Friday, January 7, 2022

The One Huffing Mute

 



The call ended at 6:00AM.  The sun was already up.  And then you start slicing up the time you have before you.  If you want meditate for thirty-minutes, you’d still have time to dart out for an early morning bike ride and be back fifty minutes later, with just enough time to grab a cup of coffee and drive the little one off to school.  Usually a quick view at the computer screen ruins such a plan.  One email leads to another four and then you may as well look at the front page of the New York Times.  It is a new day, after all.  And the time is then gone, like the reheated coffee you just finished.  This morning, I stuck to the plan. 


 


The bike ride is so still, at that hour of the morning.  Rather than simply enjoy the serenity, I pause at the hour of seven and pull my Pixel 5 from my pocket and press the link that’s there waiting for the company-wide for one of my clients.  A call where it’s important to be seen and not heard, I’ve justified the morning’s ride with the thought that I can listen as I go.  Hung there in the waiting room I ride through the morning quiet of New Paltz.  Beyond a few cars on Main St., there is no one to be seen. 

 

The phone is in my left hand as I bike.  I don’t want to passively leave it in my breast pocket as I might wind up in a room with fifty people and not be on mute.  “I believe John is the one huffing.  Mute him.”  At North Front St. I’m still ‘waiting for the host.’  Nothing has changed as I ride around the roots that have pushed up and disfigured the trail at Broadhead Avenue.  Ten minutes into when it was supposed to have started by Mulberry Street, I begin to suspect I’ve got the time wrong.  Still, I bike along dutifully with the phone in my hand passed Huguenot Street, all the way out to the Wallkill River where I’ve determined to write the host to clarify, that I’d been waiting at the door for the last fifteen minutes. 

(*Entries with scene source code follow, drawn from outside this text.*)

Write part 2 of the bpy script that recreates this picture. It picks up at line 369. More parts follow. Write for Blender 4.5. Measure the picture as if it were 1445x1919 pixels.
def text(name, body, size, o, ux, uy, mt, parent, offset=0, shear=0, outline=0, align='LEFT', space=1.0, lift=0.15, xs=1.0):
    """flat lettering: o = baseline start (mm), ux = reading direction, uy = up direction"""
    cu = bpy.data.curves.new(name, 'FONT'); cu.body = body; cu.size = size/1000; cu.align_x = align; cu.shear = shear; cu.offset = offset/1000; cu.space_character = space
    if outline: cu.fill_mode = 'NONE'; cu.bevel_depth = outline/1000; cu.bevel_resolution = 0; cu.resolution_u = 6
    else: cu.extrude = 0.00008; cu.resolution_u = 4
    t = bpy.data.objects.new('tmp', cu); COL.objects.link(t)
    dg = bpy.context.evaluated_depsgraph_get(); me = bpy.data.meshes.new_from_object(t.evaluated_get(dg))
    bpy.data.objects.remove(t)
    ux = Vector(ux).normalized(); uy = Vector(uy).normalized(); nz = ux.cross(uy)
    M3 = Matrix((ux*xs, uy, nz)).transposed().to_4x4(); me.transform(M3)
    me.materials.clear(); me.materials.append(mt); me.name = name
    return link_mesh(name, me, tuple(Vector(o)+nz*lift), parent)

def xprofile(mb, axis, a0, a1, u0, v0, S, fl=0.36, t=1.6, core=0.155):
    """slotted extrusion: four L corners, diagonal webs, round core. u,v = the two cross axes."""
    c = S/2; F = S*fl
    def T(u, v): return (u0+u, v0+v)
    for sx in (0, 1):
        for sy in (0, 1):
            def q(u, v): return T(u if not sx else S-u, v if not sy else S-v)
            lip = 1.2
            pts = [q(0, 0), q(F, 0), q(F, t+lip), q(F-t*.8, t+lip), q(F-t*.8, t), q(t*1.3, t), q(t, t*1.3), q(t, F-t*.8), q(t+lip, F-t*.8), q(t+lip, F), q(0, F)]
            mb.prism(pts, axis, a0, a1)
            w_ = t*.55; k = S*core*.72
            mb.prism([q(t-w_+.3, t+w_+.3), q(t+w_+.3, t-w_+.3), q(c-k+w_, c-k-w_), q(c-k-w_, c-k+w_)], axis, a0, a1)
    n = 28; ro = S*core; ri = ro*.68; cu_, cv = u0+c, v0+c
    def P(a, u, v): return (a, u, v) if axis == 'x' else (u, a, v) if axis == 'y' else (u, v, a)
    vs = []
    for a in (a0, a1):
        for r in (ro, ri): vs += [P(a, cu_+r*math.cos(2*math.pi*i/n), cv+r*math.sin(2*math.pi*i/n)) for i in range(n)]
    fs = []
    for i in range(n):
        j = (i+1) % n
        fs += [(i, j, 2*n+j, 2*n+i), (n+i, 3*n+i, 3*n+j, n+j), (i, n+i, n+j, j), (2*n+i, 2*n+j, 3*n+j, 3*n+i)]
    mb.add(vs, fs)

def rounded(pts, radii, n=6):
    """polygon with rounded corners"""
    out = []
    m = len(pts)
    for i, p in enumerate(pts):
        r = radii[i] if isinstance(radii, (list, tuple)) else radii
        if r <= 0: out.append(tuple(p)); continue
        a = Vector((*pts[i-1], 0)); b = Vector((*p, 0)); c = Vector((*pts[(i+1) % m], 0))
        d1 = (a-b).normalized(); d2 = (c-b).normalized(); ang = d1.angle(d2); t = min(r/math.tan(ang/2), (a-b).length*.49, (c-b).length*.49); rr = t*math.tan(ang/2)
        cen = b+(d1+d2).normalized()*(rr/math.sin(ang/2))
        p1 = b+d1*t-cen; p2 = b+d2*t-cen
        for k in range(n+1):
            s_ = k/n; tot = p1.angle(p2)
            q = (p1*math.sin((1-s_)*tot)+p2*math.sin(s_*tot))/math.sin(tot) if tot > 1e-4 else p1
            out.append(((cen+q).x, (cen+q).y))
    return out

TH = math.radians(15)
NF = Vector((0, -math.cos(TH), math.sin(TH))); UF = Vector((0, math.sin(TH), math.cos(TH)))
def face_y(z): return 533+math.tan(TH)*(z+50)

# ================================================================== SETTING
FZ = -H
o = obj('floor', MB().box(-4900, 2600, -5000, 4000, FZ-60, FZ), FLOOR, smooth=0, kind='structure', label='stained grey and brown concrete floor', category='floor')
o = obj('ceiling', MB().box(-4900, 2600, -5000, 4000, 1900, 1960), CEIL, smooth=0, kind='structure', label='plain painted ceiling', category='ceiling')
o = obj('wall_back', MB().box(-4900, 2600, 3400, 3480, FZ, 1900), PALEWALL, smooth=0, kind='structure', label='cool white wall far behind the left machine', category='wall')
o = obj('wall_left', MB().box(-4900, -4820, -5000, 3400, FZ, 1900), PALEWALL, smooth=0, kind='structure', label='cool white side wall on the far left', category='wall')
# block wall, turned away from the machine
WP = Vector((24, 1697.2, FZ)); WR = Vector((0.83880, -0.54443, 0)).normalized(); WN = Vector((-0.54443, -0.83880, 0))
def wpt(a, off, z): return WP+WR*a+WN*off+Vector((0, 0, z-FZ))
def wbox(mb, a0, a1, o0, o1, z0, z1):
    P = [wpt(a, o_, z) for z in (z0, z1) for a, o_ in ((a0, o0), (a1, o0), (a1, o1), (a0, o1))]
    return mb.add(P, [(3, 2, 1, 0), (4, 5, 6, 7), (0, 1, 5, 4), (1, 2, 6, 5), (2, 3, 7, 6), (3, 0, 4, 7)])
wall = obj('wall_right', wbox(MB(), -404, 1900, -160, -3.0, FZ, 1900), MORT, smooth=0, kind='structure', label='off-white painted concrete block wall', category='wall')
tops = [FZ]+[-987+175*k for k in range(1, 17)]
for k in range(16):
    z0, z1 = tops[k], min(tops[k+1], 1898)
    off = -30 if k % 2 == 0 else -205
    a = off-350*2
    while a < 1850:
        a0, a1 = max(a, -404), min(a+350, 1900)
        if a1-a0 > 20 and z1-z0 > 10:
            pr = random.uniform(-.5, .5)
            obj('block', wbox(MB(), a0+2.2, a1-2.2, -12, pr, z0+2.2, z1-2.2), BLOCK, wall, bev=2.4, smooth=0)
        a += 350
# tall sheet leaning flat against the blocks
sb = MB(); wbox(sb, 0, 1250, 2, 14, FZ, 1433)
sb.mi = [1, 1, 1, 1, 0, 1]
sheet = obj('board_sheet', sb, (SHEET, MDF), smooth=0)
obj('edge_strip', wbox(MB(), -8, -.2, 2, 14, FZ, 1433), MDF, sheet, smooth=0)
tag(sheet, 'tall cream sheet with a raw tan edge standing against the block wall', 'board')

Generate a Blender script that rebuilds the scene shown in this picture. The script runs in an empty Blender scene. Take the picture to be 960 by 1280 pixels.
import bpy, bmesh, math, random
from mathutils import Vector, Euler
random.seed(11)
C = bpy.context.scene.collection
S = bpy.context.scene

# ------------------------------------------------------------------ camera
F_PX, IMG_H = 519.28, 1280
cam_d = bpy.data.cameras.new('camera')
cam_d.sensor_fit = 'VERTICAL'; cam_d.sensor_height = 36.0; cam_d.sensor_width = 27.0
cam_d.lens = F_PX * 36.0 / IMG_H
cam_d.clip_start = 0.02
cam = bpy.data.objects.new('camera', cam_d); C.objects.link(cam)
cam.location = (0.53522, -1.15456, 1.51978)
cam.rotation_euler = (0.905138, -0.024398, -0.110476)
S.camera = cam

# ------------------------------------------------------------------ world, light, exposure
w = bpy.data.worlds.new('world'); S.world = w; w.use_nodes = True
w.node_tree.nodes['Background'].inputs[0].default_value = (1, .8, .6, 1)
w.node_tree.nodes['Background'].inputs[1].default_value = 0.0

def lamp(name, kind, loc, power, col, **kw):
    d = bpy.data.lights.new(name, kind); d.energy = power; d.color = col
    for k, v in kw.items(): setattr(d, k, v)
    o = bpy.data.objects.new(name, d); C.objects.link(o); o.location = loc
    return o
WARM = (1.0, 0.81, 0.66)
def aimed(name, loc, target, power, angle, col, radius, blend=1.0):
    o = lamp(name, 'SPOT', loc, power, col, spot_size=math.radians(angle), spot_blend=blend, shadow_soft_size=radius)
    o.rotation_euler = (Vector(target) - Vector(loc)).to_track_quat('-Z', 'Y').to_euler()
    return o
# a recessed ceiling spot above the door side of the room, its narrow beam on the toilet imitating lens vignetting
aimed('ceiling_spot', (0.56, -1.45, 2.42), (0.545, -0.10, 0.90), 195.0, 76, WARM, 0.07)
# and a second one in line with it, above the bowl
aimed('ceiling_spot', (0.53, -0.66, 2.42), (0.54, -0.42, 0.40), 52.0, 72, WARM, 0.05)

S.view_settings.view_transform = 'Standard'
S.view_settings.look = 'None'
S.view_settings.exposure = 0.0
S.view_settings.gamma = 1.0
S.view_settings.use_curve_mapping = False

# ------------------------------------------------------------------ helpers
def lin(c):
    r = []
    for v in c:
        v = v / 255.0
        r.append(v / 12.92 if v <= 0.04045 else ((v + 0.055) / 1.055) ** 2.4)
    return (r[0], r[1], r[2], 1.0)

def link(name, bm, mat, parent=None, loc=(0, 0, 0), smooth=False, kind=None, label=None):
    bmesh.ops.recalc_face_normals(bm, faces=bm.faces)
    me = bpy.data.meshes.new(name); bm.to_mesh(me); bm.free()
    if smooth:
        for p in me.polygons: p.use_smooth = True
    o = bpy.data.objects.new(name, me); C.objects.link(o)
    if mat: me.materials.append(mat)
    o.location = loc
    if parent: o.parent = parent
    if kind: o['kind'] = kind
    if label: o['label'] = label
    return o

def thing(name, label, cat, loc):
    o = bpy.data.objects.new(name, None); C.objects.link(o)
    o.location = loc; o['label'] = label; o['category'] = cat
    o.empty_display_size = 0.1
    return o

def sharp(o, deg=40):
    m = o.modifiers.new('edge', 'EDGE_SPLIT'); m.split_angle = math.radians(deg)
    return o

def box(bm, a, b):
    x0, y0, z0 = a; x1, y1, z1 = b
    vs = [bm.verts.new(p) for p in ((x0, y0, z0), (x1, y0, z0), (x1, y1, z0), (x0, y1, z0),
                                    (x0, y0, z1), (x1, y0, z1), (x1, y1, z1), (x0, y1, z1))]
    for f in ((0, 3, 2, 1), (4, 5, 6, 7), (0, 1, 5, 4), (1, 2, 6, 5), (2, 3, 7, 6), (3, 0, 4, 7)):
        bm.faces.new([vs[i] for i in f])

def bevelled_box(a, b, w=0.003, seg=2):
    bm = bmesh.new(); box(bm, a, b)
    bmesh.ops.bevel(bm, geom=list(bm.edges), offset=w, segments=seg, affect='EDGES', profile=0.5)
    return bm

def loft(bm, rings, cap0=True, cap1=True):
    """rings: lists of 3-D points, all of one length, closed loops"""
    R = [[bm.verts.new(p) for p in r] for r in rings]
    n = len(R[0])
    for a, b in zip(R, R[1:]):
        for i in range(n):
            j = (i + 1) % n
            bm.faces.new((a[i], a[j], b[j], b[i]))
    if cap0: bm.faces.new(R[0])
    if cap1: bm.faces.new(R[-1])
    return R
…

And with that, I put the phone where it belongs, in my pocket and consider the swift current of the river, days after the rain and the stillness of the morning.  Two Canadian geese are moving with the current, one hundred yards downstream.  My Seek app can’t confirm what they are but then I notice that there are another couple down below; “Canadian geese.”  Upstream there is a mallard moving against the current.  It’s too far for me to properly identify and so I just watch it move for a while.  And then I pedal back home and drive my little one off to school.